A veces parece una de humor irónico, como fusionando a la Marvel de Guardianes de la Galaxia con la DC barroca de Suicide Squad al límite de un ensayo sobre los usos y abusos del CGI, frente a un delirio de pantallas verdes.

El casting brinda un cierto anclaje a la cinta, proporcionando una galería de rostros carismáticos de la televisión y de un Hollywood de neoestrellas poco luminosas, por lo previsible y redundante de su repertorio.

Sucede como con el guion. Los actores cancheros, de la familia disfuncional, despiertan empatía y sonrisas en sus primeras apariciones. Después repiten chistes y tics, llegándonos a fastidiar.

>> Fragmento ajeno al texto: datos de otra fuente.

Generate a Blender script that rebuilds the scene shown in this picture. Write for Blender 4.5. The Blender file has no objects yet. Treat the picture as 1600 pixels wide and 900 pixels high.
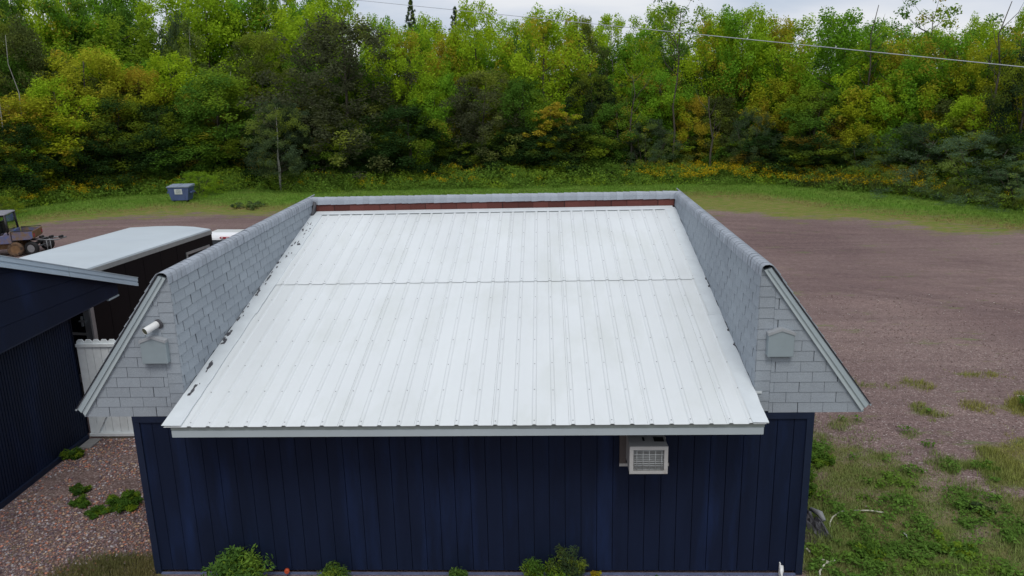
import bpy, math, random
import numpy as np
from mathutils import Vector, Matrix

random.seed(7)
RNG = np.random.default_rng(11)
scene = bpy.context.scene
COL = scene.collection

# ------------------------------------------------------------------ camera
cam_d = bpy.data.cameras.new('camera')
cam_d.sensor_width = 36.0
cam_d.lens = 1247.87 / 1600.0 * 36.0
cam_d.clip_start = 0.1
cam_d.clip_end = 3000.0
cam = bpy.data.objects.new('camera', cam_d)
COL.objects.link(cam)
CAM = Vector((5.2291, -9.1803, 6.2604))
FW = Vector((-0.0407114, 0.96688162, -0.25195738))
RT = Vector((0.99908963, 0.03617549, -0.02261068))
UP = Vector((0.01274717, 0.25264852, 0.96747415))
M3 = Matrix(((RT.x, UP.x, -FW.x), (RT.y, UP.y, -FW.y), (RT.z, UP.z, -FW.z)))
cam.matrix_world = Matrix.Translation(CAM) @ M3.to_4x4()
scene.camera = cam

# ------------------------------------------------------------------ sky, sun, exposure
SUN_EL, SUN_AZ = math.radians(57), math.radians(178)      # azimuth clockwise from +y
world = bpy.data.worlds.new('World')
scene.world = world
world.use_nodes = True
wn, wl = world.node_tree.nodes, world.node_tree.links
wn.clear()
out = wn.new('ShaderNodeOutputWorld')
bg = wn.new('ShaderNodeBackground')
bg.inputs['Strength'].default_value = 0.1
sky = wn.new('ShaderNodeTexSky')
sky.sky_type = 'NISHITA'
sky.sun_disc = False
sky.sun_elevation = SUN_EL
sky.sun_rotation = SUN_AZ
tc = wn.new('ShaderNodeTexCoord')
mp = wn.new('ShaderNodeMapping')
mp.inputs['Scale'].default_value = (1.0, 1.0, 4.5)
cn = wn.new('ShaderNodeTexNoise')
cn.inputs['Scale'].default_value = 3.2
cn.inputs['Detail'].default_value = 6.0
cr = wn.new('ShaderNodeValToRGB')
cr.color_ramp.elements[0].position = 0.36
cr.color_ramp.elements[0].color = (5.6, 6.3, 7.6, 1)
cr.color_ramp.elements[1].position = 0.62
cr.color_ramp.elements[1].color = (8.2, 8.4, 8.8, 1)
cf = wn.new('ShaderNodeMapRange')
cf.inputs['From Min'].default_value = 0.3
cf.inputs['From Max'].default_value = 0.5
cf.inputs['To Min'].default_value = 0.8
cf.inputs['To Max'].default_value = 0.97
mx = wn.new('ShaderNodeMixRGB')
wl.new(tc.outputs['Generated'], mp.inputs['Vector'])
wl.new(mp.outputs['Vector'], cn.inputs['Vector'])
wl.new(cn.outputs['Fac'], cr.inputs['Fac'])
wl.new(cn.outputs['Fac'], cf.inputs['Value'])
wl.new(cf.outputs['Result'], mx.inputs['Fac'])
wl.new(sky.outputs['Color'], mx.inputs['Color1'])
wl.new(cr.outputs['Color'], mx.inputs['Color2'])
wl.new(mx.outputs['Color'], bg.inputs['Color'])
wl.new(bg.outputs['Background'], out.inputs['Surface'])

sun_d = bpy.data.lights.new('sun', 'SUN')
sun_d.energy = 1.35
sun_d.angle = math.radians(22)
sun_d.color = (1.0, 0.95, 0.88)
sun = bpy.data.objects.new('sun', sun_d)
COL.objects.link(sun)
sdir = Vector((math.sin(SUN_AZ) * math.cos(SUN_EL), math.cos(SUN_AZ) * math.cos(SUN_EL), math.sin(SUN_EL)))
sun.rotation_euler = sdir.to_track_quat('Z', 'Y').to_euler()
sun.location = (0, 0, 30)

vs = scene.view_settings
vs.view_transform = 'Standard'
vs.look = 'None'
vs.exposure = 0.0
vs.gamma = 1.0
vs.use_curve_mapping = False
scene.cycles.max_bounces = 6
scene.cycles.diffuse_bounces = 3
scene.cycles.transmission_bounces = 4
scene.cycles.transparent_max_bounces = 4

# ------------------------------------------------------------------ helpers: tagging
def tag(o, label=None, cat=None, group=None, kind=None):
    if label: o['label'] = label
    if cat: o['category'] = cat
    if group: o['group'] = group
    if kind: o['kind'] = kind
    return o

def empty(name, loc=(0, 0, 0), rz=0.0, label=None, cat=None, group=None):
    o = bpy.data.objects.new(name, None)
    o.empty_display_size = 0.3
    o.location = loc
    o.rotation_euler = (0, 0, rz)
    COL.objects.link(o)
    return tag(o, label, cat, group)

def link(name, me, parent=None, loc=None, rot=None):
    o = bpy.data.objects.new(name, me)
    COL.objects.link(o)
    if parent is not None: o.parent = parent
    if loc is not None: o.location = loc
    if rot is not None: o.rotation_euler = rot
    return o

def copy_tree(o, parent=None):
    c = o.copy()
    COL.objects.link(c)
    c.parent = parent
    for ch in o.children:
        copy_tree(ch, c)
    return c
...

Solo hay dos personajes interesantes, el interpretado por Dave Bautista y el hipnótico performance de la cantante francesa Nora Arnezeder.

Cualquiera se enamora de ella al instante y su rostro duro, como la coyote del anti-Team América, nos traduce una enigmática amargura.

Por supuesto, las chicas empoderadas cumplen una función de corrección política, así como la intervención del resto del reparto inclusivo.

En tal sentido, supone un acierto la contribución de la comediante LGBT Tim Norato, ocupada de encender un helicóptero para escapar del desierto de lo surreal en Nevada.

Los protagonistas deben encontrar el tesoro, un botín escondido en la zona de conflicto, antes de ocurrir el estallido de una bomba atómica, mientras los zombies acechan y atacan, remembrando un capítulo de Walking Dead sobre el capitalismo funeral.

El villano gruñe a toda hora y Snyder busca humanizarlo forzadamente con una trama de embarazo interrumpido.

Hay también una trama conspirativa de un asiático aliado al Pentágono, con el fin de instrumentar la tecnología del diseño zombie.

Pero todos son argumentos apenas enunciados y torpemente desarrollados.

La destreza para empalmar tomas en las balaceras de videojuego, se extraña en la innecesaria duración de dos horas y media.

Al conocer el desenlace paternalista y la típica promesa de reanudar el ciclo por el pecado de la codicia, empezamos a sospechar de los gerentes del casino zombie.

Habrá que estudiarlo como un bluff de nuestra época, como una pieza de la estafa piramidal que se acumula en Netflix sin más consecuencias que la integración de nuevos suscriptores a la aplicación.